SCOTUS Shifts Burden of Proof Back, Reverses Fed. Circuit

By William Peacock, Esq. on January 24, 2014 | Last updated on March 21, 2019

The facts of this case are unremarkable. Medtronic licenses patents from Mirowski for some products. Mirowski noticed that Medtronic was about to release new products, which they claimed infringed upon their patents. They wanted more royalties. Medtronic decided not to wait to be sued and filed a declaratory judgment action, seeking to have a judge rule that the new products didn't implicate the patents at issue.

The trial court ruled in Medtronic's favor, holding that even though they brought the declaratory judgment suit, the burden of proof still fell upon the party alleging infringement. The Federal Circuit disgreed, and reversed, holding that the burden fell on the party that brought the lawsuit.

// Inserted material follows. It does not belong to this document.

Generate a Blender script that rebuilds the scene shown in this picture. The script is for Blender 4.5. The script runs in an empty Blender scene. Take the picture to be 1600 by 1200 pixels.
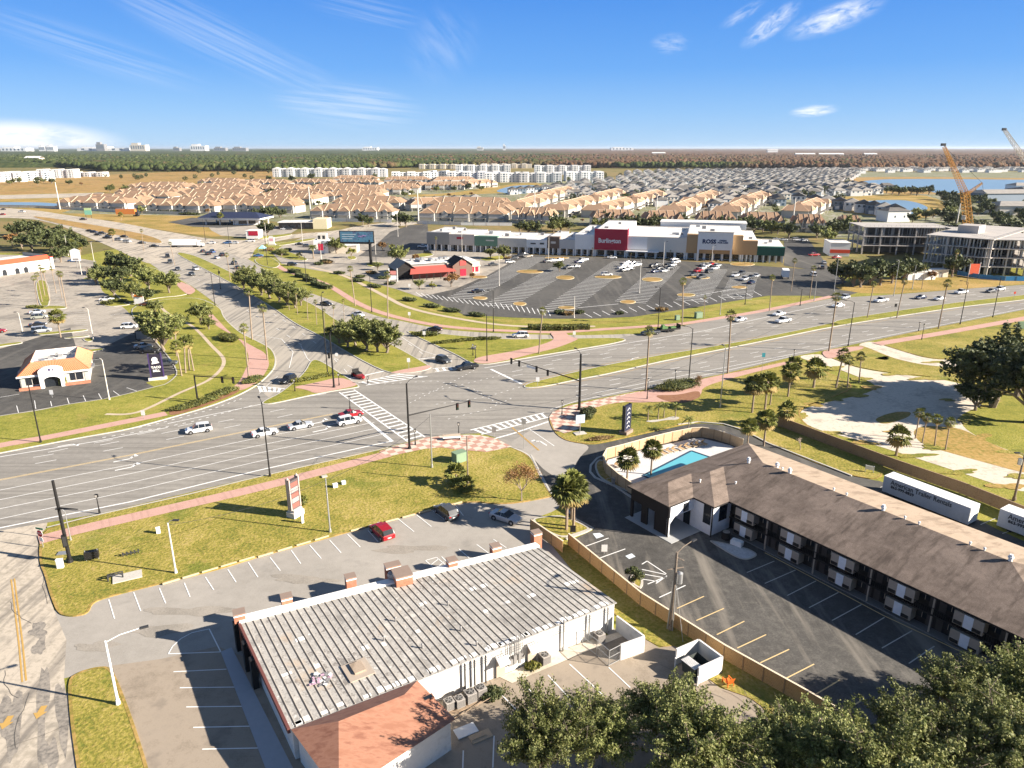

The Supreme Court, however, disagreed, and shifted the burden of proof back to the patent holder.

Declaratory Judgment is Procedural

The Federal Circuit's opinion wasn't completely out of left field. After all, if Medtronic is seeking a judicial ruling, shouldn't they be required to provide the requisite proof?

Not so much.

In ordinary patent infringement cases, the patent holders bear the burden of proving infringement, for obvious reasons (it's their patent, their theory of infringement, etc.). That's been clear since, oh, 1869 or so.

The Declaratory Judgment Act's mechanism of providing a preemptive suit is, per controlling case law, purely procedural, and "leaves substantive rights unchanged." The burden of proof is a substantive aspect of a claim.

Not Proving a Negative

The Court also emphasized the practical considerations, and refused to force a party to prove a negative (that they didn't infringe).

"[S]hift[ing] the burden can create unnecessary complexity by making it difficult for the licensee to understand upon just what theory the patentee's infringement claim rests," Justice Stephen Breyer wrote for a unanimous court.

"A complex patent can contain many pages of claims and limitations. A patent holder is in a better position than an alleged infringer to know, and to be able to point out, just where, how, and why a product (or process) infringes a claim of that patent. Until he does so, however, the alleged infringer may have to work in the dark, seeking, in his declaratory judgment complaint, to negate every conceivable infringement theory."

Takeaway

"We hold that when a licensee seeks a declaratory judgment against a patentee to establish that there is no infringement, the burden of proving infringement remains with the patentee."

Why is this important? It should lead to more challenges to patents. Under the Federal Circuit's burden-shifting rule, a patent licensee would face the choice of proving a negative or continuing to pay licensing fees for a questionable patent. The Supreme Court's rule, as the Court notes, encourages challenges to patents via the declaratory judgment procedure.